▶ _What to do_
Copy all the data exactly, except the pictures.

▶ _Data_
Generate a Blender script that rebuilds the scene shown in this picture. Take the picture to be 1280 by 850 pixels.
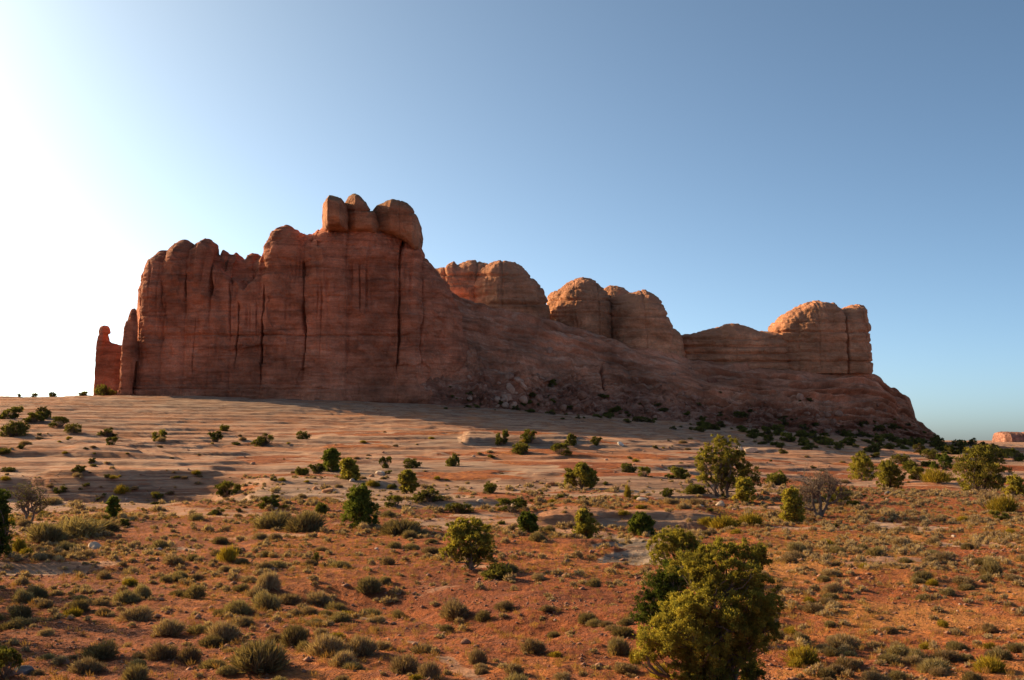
import bpy, math, random
import numpy as np
from mathutils import Vector

# ------------------------------------------------------------------ scene, camera, light
for o in list(bpy.data.objects):
    bpy.data.objects.remove(o)
C = bpy.context.scene.collection
SC = bpy.context.scene
R = math.radians

HFOV = 50.0
FPX = 640.0 / math.tan(R(HFOV / 2))        # focal length in photograph pixels
PITCH = math.atan(125.0 / FPX)             # horizon sits 125 px below the middle
cam_d = bpy.data.cameras.new('camera')
cam_d.sensor_width = 36.0
cam_d.lens = 18.0 / math.tan(R(HFOV / 2))
cam_d.clip_start = 0.1
cam_d.clip_end = 60000.0
cam = bpy.data.objects.new('camera', cam_d)
C.objects.link(cam)
cam.location = (0, 0, 0)
cam.rotation_euler = (R(90) + PITCH, 0, 0)
SC.camera = cam

SUN_AZ = 58.5      # degrees to the left of the view direction
SUN_EL = 21.0
world = bpy.data.worlds.new('World')
SC.world = world
world.use_nodes = True
wn = world.node_tree
wn.nodes.clear()
w_out = wn.nodes.new('ShaderNodeOutputWorld')
w_bg = wn.nodes.new('ShaderNodeBackground')
w_sky = wn.nodes.new('ShaderNodeTexSky')
w_sky.sky_type = 'NISHITA'
w_sky.sun_disc = False
w_sky.sun_elevation = R(SUN_EL)
w_sky.sun_rotation = R(-SUN_AZ)
w_sky.altitude = 0.0
w_sky.air_density = 0.35
w_sky.dust_density = 1.4
w_sky.ozone_density = 2.5
w_bg.inputs['Strength'].default_value = 0.146
w_gam = wn.nodes.new('ShaderNodeGamma')          # the contrast of the photograph's sky
w_gam.inputs['Gamma'].default_value = 1.06
w_mul = wn.nodes.new('ShaderNodeMix')
w_mul.data_type = 'RGBA'
w_mul.blend_type = 'MULTIPLY'
w_mul.inputs[0].default_value = 1.0
w_mul.inputs[7].default_value = (0.97, 1.02, 0.82, 1.0)
wn.links.new(w_sky.outputs[0], w_gam.inputs['Color'])
wn.links.new(w_gam.outputs[0], w_mul.inputs[6])
wn.links.new(w_mul.outputs[2], w_bg.inputs['Color'])
wn.links.new(w_bg.outputs[0], w_out.inputs['Surface'])

sun_d = bpy.data.lights.new('sun', 'SUN')
sun_d.energy = 5.0
sun_d.angle = R(0.5)
sun_d.color = (1.0, 0.72, 0.38)
sun = bpy.data.objects.new('sun', sun_d)
C.objects.link(sun)
S_DIR = Vector((-math.cos(R(SUN_EL)) * math.sin(R(SUN_AZ)), math.cos(R(SUN_EL)) * math.cos(R(SUN_AZ)), math.sin(R(SUN_EL))))
sun.rotation_euler = S_DIR.to_track_quat('Z', 'Y').to_euler()
sun.location = (-200, 80, 90)

SC.view_settings.view_transform = 'Standard'
SC.view_settings.look = 'None'
SC.view_settings.exposure = 0.78
SC.view_settings.gamma = 1.0
SC.render.engine = 'CYCLES'
SC.cycles.max_bounces = 6
SC.cycles.diffuse_bounces = 3
SC.cycles.transmission_bounces = 3
SC.cycles.use_denoising = True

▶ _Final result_
Generate a Blender script that rebuilds the scene shown in this picture. Take the picture to be 1280 by 850 pixels.
import bpy, math, random
import numpy as np
from mathutils import Vector

# ------------------------------------------------------------------ scene, camera, light
for o in list(bpy.data.objects):
    bpy.data.objects.remove(o)
C = bpy.context.scene.collection
SC = bpy.context.scene
R = math.radians

HFOV = 50.0
FPX = 640.0 / math.tan(R(HFOV / 2))        # focal length in photograph pixels
PITCH = math.atan(125.0 / FPX)             # horizon sits 125 px below the middle
cam_d = bpy.data.cameras.new('camera')
cam_d.sensor_width = 36.0
cam_d.lens = 18.0 / math.tan(R(HFOV / 2))
cam_d.clip_start = 0.1
cam_d.clip_end = 60000.0
cam = bpy.data.objects.new('camera', cam_d)
C.objects.link(cam)
cam.location = (0, 0, 0)
cam.rotation_euler = (R(90) + PITCH, 0, 0)
SC.camera = cam

SUN_AZ = 58.5      # degrees to the left of the view direction
SUN_EL = 21.0
world = bpy.data.worlds.new('World')
SC.world = world
world.use_nodes = True
wn = world.node_tree
wn.nodes.clear()
w_out = wn.nodes.new('ShaderNodeOutputWorld')
w_bg = wn.nodes.new('ShaderNodeBackground')
w_sky = wn.nodes.new('ShaderNodeTexSky')
w_sky.sky_type = 'NISHITA'
w_sky.sun_disc = False
w_sky.sun_elevation = R(SUN_EL)
w_sky.sun_rotation = R(-SUN_AZ)
w_sky.altitude = 0.0
w_sky.air_density = 0.35
w_sky.dust_density = 1.4
w_sky.ozone_density = 2.5
w_bg.inputs['Strength'].default_value = 0.146
w_gam = wn.nodes.new('ShaderNodeGamma')          # the contrast of the photograph's sky
w_gam.inputs['Gamma'].default_value = 1.06
w_mul = wn.nodes.new('ShaderNodeMix')
w_mul.data_type = 'RGBA'
w_mul.blend_type = 'MULTIPLY'
w_mul.inputs[0].default_value = 1.0
w_mul.inputs[7].default_value = (0.97, 1.02, 0.82, 1.0)
wn.links.new(w_sky.outputs[0], w_gam.inputs['Color'])
wn.links.new(w_gam.outputs[0], w_mul.inputs[6])
wn.links.new(w_mul.outputs[2], w_bg.inputs['Color'])
wn.links.new(w_bg.outputs[0], w_out.inputs['Surface'])

sun_d = bpy.data.lights.new('sun', 'SUN')
sun_d.energy = 5.0
sun_d.angle = R(0.5)
sun_d.color = (1.0, 0.72, 0.38)
sun = bpy.data.objects.new('sun', sun_d)
C.objects.link(sun)
S_DIR = Vector((-math.cos(R(SUN_EL)) * math.sin(R(SUN_AZ)), math.cos(R(SUN_EL)) * math.cos(R(SUN_AZ)), math.sin(R(SUN_EL))))
sun.rotation_euler = S_DIR.to_track_quat('Z', 'Y').to_euler()
sun.location = (-200, 80, 90)

SC.view_settings.view_transform = 'Standard'
SC.view_settings.look = 'None'
SC.view_settings.exposure = 0.78
SC.view_settings.gamma = 1.0
SC.render.engine = 'CYCLES'
SC.cycles.max_bounces = 6
SC.cycles.diffuse_bounces = 3
SC.cycles.transmission_bounces = 3
SC.cycles.use_denoising = True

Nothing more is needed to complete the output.